Fitzgerald often pondered the differences between the woman los
t and the woman won. Ginevra’s family was wealthy and socially prominent, Zelda’s was more intellectual and artistic. Ginevra was cool and distant, Zelda spontaneous and sensual; Ginevra poised and self-assured, Zelda vivacious and impulsive. Though Ginevra was more worldly and sophisticated, Zelda was more beautiful and exciting. Zelda was much closer to Scott in temperament and, though pursued by legions of young men, soon fell in love with him. Ginevra was sexually unattainable, Zelda willing to sleep with him.
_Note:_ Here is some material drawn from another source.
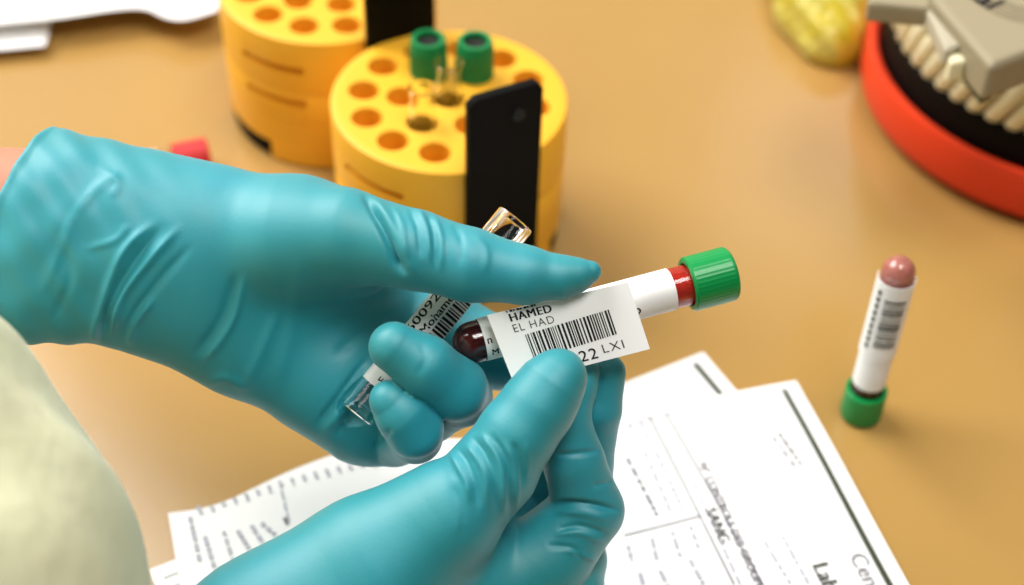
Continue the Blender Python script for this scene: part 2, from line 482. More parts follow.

He had nothing to give Ginevra that she did not already have, but could offer Zelda something she really wanted: an escape from constrictive provincial life into the glamorous world of New York.
IV
The “unusually dispensable” Fitzgerald, one of the first officers to be discharged from his unit in February 1919, returned that month to New York. While still an undergraduate in 1916, he had looked up Edmund Wilson, who shared an apartment on West Eighth Street in Greenwich Village, worked for the Evening Sun and seemed to embody the ideal literary life. Fitzgerald discovered that “the shy little scholar of Holder Court” in Princeton had been transformed into a promising symbol of cosmopolitan sophistication. “That night, in Bunny’s apartment,” Fitzgerald recalled, “life was mellow and safe, a finer distillation of all that I had come to love at Princeton . . . and I began wondering about the rent of such apartments.”13
Fitzgerald now assumed he could easily adopt Wilson’s attractive way of life and earn enough money to marry Zelda. But he lacked his friend’s discipline and found it difficult to break into commercial or literary life in New York. Instead of a congenial flat in the Village, shortage of money forced him into a remote and depressing room at 200 Claremont Avenue, near Columbia University in uptown Manhattan. After a fruitless search for work on a newspaper, he took an unappealing job with the Barron Collier advertising agency at thirty-five dollars a week. For several stupefying months he wrote ads for signs on street-cars. His best slogan, composed for a steam laundry in Iowa, was “We keep you clean in Muscatine.”